In any case, the rest of the treble sounds pretty good with a decent amount of presence at 12-14khz, but then above that there’s another striking resonance that shows up. I think this last one won’t be as bothersome for most people - or at least how bothersome it is will likely depend on the age of the listener. As we get older, our hearing tends to roll off at around those frequencies, and while we may still be able to hear 16-18khz when paying close attention, the overall volume of those frequencies is usually a lot less. Still, I do find it to come across occasionally for certain cymbal hits, and this causes the upper edge of the sizzle quality to overshadow the fundamental tone of the cymbal hit, emphasizing the somewhat unnatural sound.

Overall, however, apart from one significant issue in the treble, I find the Diana Phi’s frequency response to be quite pleasant. It has a somewhat warm kind of sound to it with a bit of that forward mid presence over the lower treble with good bass extension. It’s really just the somewhat steely and unnatural shimmering quality around 10khz that needs adjustment, but once that's done this is a wonderful sounding headphone.


For anyone not willing to EQ, I recommend using the Diana Phi from a warmer source to help curb that treble shimmer, however for anyone looking to get into EQ, I highly recommend doing it with this headphone. The main (and potentially only) area to adjust is to add a 10khz peak filter with a Q value of around 5 or higher, and reduce it by about 6.5 dB. Keep in mind, this should be done by ear, and not by the frequency response you see because it will change depending on how it’s positioned on the head.

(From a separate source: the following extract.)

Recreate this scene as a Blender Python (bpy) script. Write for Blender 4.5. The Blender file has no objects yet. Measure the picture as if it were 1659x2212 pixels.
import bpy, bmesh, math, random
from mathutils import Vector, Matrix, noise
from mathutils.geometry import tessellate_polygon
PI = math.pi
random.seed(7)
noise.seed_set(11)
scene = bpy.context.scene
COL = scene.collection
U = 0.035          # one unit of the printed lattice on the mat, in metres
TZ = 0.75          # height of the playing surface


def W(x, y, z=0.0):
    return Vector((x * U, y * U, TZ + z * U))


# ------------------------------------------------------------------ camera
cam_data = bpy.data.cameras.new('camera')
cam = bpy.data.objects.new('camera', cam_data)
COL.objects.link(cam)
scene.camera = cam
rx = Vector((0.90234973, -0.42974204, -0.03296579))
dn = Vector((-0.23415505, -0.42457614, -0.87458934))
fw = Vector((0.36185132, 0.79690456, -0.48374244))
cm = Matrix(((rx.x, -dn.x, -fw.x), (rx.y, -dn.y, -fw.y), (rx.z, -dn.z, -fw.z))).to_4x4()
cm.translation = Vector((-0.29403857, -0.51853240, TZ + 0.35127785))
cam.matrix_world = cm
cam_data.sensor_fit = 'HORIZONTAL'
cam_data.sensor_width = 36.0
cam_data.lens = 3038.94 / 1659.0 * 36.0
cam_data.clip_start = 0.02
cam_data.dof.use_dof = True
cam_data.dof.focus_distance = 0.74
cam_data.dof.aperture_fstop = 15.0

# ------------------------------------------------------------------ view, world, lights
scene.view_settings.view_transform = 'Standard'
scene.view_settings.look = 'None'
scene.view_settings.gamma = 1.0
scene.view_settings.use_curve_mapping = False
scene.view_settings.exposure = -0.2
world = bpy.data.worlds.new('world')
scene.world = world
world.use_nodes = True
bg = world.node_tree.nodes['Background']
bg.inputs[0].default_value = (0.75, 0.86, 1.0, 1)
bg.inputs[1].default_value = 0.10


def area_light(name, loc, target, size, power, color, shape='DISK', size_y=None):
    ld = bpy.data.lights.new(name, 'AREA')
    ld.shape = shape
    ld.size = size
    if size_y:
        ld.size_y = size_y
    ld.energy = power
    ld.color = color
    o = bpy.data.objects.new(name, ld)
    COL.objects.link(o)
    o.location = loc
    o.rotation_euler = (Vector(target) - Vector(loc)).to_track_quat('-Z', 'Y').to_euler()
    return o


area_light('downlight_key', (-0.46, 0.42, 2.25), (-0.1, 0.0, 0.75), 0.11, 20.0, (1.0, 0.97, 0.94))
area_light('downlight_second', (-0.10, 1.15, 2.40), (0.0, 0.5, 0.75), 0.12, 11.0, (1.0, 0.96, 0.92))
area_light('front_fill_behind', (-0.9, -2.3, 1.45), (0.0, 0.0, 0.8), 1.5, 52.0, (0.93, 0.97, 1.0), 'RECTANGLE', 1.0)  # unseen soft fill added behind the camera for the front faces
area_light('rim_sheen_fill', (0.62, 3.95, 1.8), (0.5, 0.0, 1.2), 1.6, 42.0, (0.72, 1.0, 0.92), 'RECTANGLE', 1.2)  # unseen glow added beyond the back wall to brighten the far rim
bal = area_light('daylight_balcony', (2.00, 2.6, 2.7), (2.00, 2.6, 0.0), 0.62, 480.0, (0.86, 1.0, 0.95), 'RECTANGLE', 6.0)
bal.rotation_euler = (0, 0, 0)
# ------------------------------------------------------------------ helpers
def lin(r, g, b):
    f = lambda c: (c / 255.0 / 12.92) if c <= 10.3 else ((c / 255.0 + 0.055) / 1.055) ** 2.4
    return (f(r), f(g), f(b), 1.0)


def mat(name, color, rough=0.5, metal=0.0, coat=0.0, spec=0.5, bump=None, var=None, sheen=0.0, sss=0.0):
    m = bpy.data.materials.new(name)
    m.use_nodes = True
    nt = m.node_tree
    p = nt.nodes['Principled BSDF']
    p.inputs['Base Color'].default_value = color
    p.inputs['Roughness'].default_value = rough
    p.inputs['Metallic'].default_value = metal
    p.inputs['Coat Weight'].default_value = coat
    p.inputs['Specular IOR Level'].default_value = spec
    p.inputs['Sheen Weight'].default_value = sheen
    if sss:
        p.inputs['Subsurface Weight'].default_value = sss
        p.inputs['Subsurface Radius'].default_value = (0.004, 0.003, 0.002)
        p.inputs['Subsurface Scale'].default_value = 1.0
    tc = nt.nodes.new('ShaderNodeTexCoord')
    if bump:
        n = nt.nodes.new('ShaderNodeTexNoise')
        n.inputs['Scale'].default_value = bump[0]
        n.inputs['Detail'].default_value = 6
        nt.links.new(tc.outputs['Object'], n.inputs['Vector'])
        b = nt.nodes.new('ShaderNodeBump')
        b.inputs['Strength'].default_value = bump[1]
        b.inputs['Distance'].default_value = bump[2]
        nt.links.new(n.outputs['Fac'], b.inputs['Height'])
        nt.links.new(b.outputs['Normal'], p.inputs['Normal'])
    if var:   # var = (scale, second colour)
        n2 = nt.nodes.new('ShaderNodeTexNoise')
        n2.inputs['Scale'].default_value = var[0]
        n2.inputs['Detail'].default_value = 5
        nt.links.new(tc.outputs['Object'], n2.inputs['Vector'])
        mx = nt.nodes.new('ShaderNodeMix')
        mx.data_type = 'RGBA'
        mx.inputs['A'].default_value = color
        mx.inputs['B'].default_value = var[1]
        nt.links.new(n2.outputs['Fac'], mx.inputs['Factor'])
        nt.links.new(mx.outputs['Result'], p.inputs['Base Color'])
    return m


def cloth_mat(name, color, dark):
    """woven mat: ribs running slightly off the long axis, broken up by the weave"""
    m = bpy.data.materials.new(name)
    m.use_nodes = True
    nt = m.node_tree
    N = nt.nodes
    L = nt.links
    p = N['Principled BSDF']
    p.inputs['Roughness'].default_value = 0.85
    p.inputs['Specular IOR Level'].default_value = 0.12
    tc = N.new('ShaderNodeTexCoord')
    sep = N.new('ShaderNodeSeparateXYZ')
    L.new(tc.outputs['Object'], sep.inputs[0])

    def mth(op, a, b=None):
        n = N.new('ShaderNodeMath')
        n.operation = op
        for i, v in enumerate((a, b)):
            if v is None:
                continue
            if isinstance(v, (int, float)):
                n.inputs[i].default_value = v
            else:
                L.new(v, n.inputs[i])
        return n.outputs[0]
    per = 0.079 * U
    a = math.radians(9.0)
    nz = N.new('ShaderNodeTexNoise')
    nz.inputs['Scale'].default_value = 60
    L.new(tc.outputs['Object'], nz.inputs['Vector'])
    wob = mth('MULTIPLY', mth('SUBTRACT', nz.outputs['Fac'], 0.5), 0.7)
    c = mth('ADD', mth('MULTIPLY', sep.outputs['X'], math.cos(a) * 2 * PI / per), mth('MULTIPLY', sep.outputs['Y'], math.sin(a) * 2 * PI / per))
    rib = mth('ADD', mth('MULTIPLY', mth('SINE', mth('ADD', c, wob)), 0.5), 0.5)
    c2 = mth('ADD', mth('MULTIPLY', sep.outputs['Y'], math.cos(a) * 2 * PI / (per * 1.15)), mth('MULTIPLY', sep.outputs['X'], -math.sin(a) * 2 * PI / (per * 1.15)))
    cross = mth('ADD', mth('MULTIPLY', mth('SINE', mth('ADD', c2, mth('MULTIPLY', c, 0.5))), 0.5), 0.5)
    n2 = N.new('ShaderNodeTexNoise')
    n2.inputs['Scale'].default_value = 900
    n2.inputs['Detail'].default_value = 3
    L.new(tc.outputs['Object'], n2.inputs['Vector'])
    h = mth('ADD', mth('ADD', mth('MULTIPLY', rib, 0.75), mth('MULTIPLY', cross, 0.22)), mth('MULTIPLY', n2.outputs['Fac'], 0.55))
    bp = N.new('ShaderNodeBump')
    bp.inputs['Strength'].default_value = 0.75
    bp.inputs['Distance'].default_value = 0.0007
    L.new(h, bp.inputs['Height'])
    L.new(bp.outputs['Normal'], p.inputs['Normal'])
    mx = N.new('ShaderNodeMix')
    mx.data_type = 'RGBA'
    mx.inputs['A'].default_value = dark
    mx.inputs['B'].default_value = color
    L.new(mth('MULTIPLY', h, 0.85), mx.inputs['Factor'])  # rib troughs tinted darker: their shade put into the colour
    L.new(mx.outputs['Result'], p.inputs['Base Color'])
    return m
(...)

With that said, here is my EQ profile that also evens out the mids a bit:


Focal Utopia ($4000)

Compared to the Focal Utopia, I find the Diana Phi has slightly better detail retrieval with a bit better lateral definition and forward presence, but the Utopia has a more agreeable frequency response and tonal balance and has slightly better dynamics. The Diana Phi is also quite a bit lighter and more comfortable for long listening sessions when using the DMS pad mod.

HiFiMAn Susvara ($6000)

In my mind the Diana Phi after EQ is a direct competitor to the HiFiMAN Susvara. This is because these are the only two headphones in this top tier flagship crazy detail category of headphones (apart from maybe the HE1000se) that are actually comfortable to wear for longer periods of time. I find the Susvara has better tonal balance, better soundstage, and better detail for bass and treble, while the Abyss Diana Phi has very similar midrange detail, is lighter (more comfortable with DMS pads), and will likely last longer - although I haven’t seen any failure rates for either. In my mind the Susvara is worth the extra $2000 if you’re not comfortable doing EQ, but if you are okay with it or finding some way of adjusting 10khz on the Diana Phi, then it becomes a solid competitor.

Audeze LCD-4 ($4000)

I find the LCD-4 to have better bass detail and slam, but the mids are about on par with the Diana Phi. The LCD-4 may be better extended in the bass, but it also sits a bit lower than the Harman shelf, whereas with the Diana Phi I found that some positions actually elevated the bass quite a bit. The LCD-4 has really good treble detail as well, and I think somewhat cleaner sounding than the Diana Phi, but the LCD-4’s tonal balance issues aren’t as granular as they are on the Diana Phi as well, so maybe that’s where some of the difference comes from. As much as the LCD-4 is a very impressive headphone, the weight of it is a bit too much for me to handle, and so I would happily take the Diana Phi over the LCD-4, since both do need some EQ in my opinion.


The Abyss Diana Phi with DMS pad mod is a headphone like no other. Yes it has some tonal balance issues and that unnatural ‘shimmering’ issue that needs some EQ, but if you’re comfortable doing EQ, or maybe you have a warmer source to use it with that curbs some of the treble resonances, the Diana Phi gets my recommendation. This is the first truly lightweight and compact planar magnetic headphone that achieves top tier level technicalities and it should be celebrated for that reason alone. This has been one of the most fun headphones I’ve ever had the pleasure of spending time with, and if anyone is considering getting a Diana Phi, I highly recommend asking for the DMS pad mod as well.